Expanding the Vifo Act: What’s Covered
On June 8, 2026 the Dutch government announced an expansion of the Foreign Investment Screening Act, known as the Vifo Act, to add six sensitive technology categories. Two headline areas are artificial intelligence and biotechnology. The amendment brings acquisitions, certain minority stakes and other investment structures that could affect access to or control of these technologies within the scope of mandatory review.
A global trend in tech protection
The Netherlands is following broader European and international moves to tighten scrutiny of strategic tech. The EU Foreign Direct Investment framework and the UK National Security and Investment Act represent similar approaches to assessing how foreign capital can affect national security and technological sovereignty. The Netherlands has precedent for prioritizing security in tech policy, as seen in past actions around semiconductor supply chains and companies like ASML.
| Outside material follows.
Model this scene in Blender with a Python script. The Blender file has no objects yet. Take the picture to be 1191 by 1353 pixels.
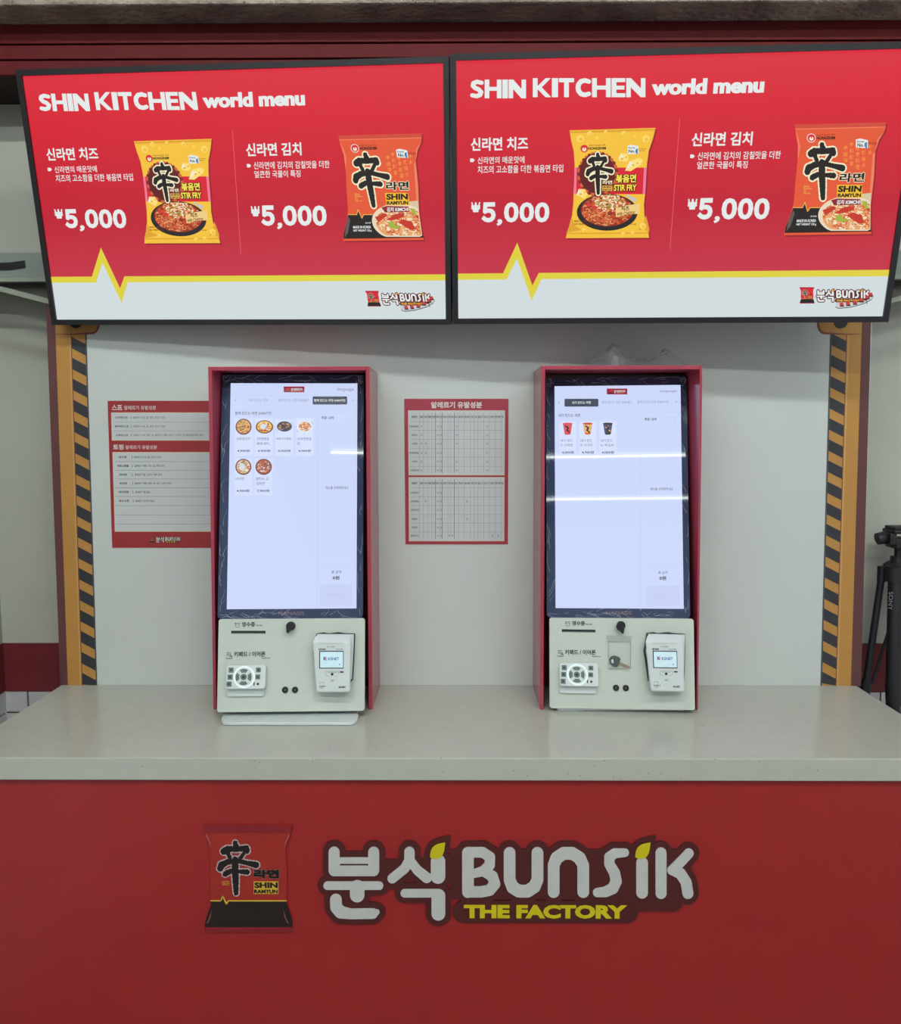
import bpy, bmesh, math, random
from mathutils import Vector, Matrix
R_ = random.Random(7)
S = bpy.context.scene
COL = S.collection
# ------------------------------------------------------------------ camera, world, exposure
F, CX, CY, EYE = 1130.0, 595.5, 676.5, 1.60
def cam_axes(yaw, pitch, roll):
    cy, sy = math.cos(yaw), math.sin(yaw)
    f = Vector((-sy*math.cos(pitch), cy*math.cos(pitch), -math.sin(pitch)))
    r0 = Vector((cy, sy, 0)); u0 = r0.cross(f)
    return r0*math.cos(roll)+u0*math.sin(roll), u0*math.cos(roll)-r0*math.sin(roll), f
CR, CU, CF = cam_axes(0.00760101, 0.09220888, -0.0014646)
cd = bpy.data.cameras.new('camera'); co = bpy.data.objects.new('camera', cd); COL.objects.link(co)
cd.sensor_fit = 'HORIZONTAL'; cd.sensor_width = 36.0; cd.lens = 36.0*F/1191.0
cd.clip_start = 0.05
co.matrix_world = Matrix(((CR.x, CU.x, -CF.x, 0), (CR.y, CU.y, -CF.y, 0), (CR.z, CU.z, -CF.z, EYE), (0, 0, 0, 1)))
S.camera = co
w = bpy.data.worlds.new('hall_light'); S.world = w; w.use_nodes = True
w.node_tree.nodes['Background'].inputs[0].default_value = (0.86, 0.92, 0.92, 1)
w.node_tree.nodes['Background'].inputs[1].default_value = 0.52
S.view_settings.view_transform = 'Standard'; S.view_settings.look = 'None'
S.view_settings.gamma = 1.0; S.view_settings.exposure = 0.0; S.view_settings.use_curve_mapping = False
LAMP_POWER = 106.0
# ------------------------------------------------------------------ helpers
def lin(c):
    return tuple((x/255/12.92 if x/255 <= .04045 else ((x/255+.055)/1.055)**2.4) for x in c)
MATS = {}
def mat(name, rgb, rough=.5, emit=0., metal=0., noise=.04, scale=30., bump=0., alpha=None, spec=.5, coat=0.):
    if name in MATS: return MATS[name]
    m = bpy.data.materials.new(name); m.use_nodes = True; nt = m.node_tree; N = nt.nodes; Lk = nt.links
    b = N['Principled BSDF']; c = lin(rgb)
    b.inputs['Roughness'].default_value = rough; b.inputs['Metallic'].default_value = metal
    b.inputs['Specular IOR Level'].default_value = spec; b.inputs['Coat Weight'].default_value = coat
    tc = N.new('ShaderNodeTexCoord'); no = N.new('ShaderNodeTexNoise'); no.inputs['Scale'].default_value = scale
    no.inputs['Detail'].default_value = 4
    Lk.new(tc.outputs['Object'], no.inputs['Vector'])
    rp = N.new('ShaderNodeValToRGB'); rp.color_ramp.elements[0].position = .3; rp.color_ramp.elements[1].position = .7
    rp.color_ramp.elements[0].color = (*[x*(1-noise) for x in c], 1)
    rp.color_ramp.elements[1].color = (*[min(1, x*(1+noise)) for x in c], 1)
    Lk.new(no.outputs['Fac'], rp.inputs['Fac'])
    if emit:
        b.inputs['Base Color'].default_value = (.01, .01, .01, 1)
        Lk.new(rp.outputs['Color'], b.inputs['Emission Color']); b.inputs['Emission Strength'].default_value = emit
    else:
        Lk.new(rp.outputs['Color'], b.inputs['Base Color'])
    if bump:
        bp = N.new('ShaderNodeBump'); bp.inputs['Strength'].default_value = bump; bp.inputs['Distance'].default_value = .01
        Lk.new(no.outputs['Fac'], bp.inputs['Height']); Lk.new(bp.outputs['Normal'], b.inputs['Normal'])
    if alpha is not None: b.inputs['Alpha'].default_value = alpha
    MATS[name] = m; return m
def screen(name, rgb, k=1.0, rough=.25):            # a colour shown by a lit display
    return mat('screen_'+name, rgb, rough=rough, emit=k, noise=.0, spec=.35)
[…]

Impact on AI and biotech investment
Practically, M&A transactions and certain equity investments involving foreign parties that provide access to Dutch AI or biotech capabilities will face additional regulatory steps. Expect longer timelines, mandatory filings where thresholds are met, and closer examination of cross-border transfer risks and dual-use applications.
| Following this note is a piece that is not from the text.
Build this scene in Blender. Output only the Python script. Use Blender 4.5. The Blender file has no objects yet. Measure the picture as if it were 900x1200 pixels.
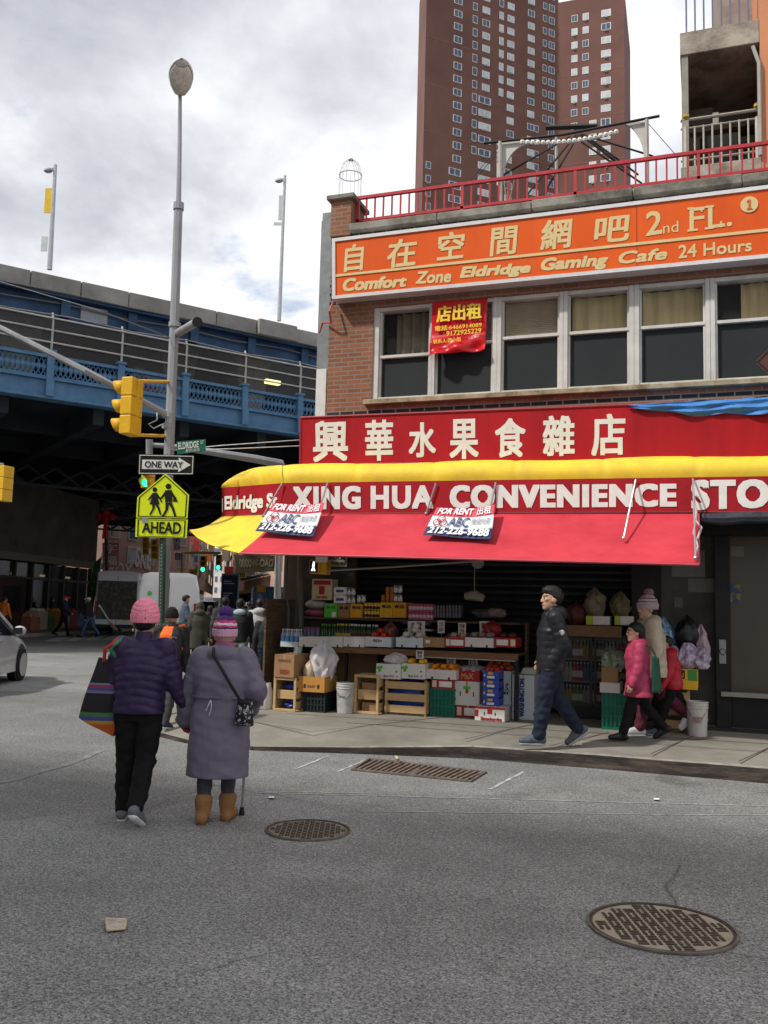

What investors should factor into deal planning
- Update due diligence to include national security and technology-transfer risks.
- Anticipate regulatory clearance timelines in term sheets and financing schedules.
- Consider deal structures that limit control or access triggers if regulatory risk is high.
- Engage local counsel early to assess whether filings or notifications will be required.
The Vifo Act expansion is consistent with an international trend of treating advanced AI and biotech as strategic assets. For VC, PE and corporate buyers, the change elevates regulatory risk in Dutch deals and makes pre-deal regulatory planning a standard part of transaction execution.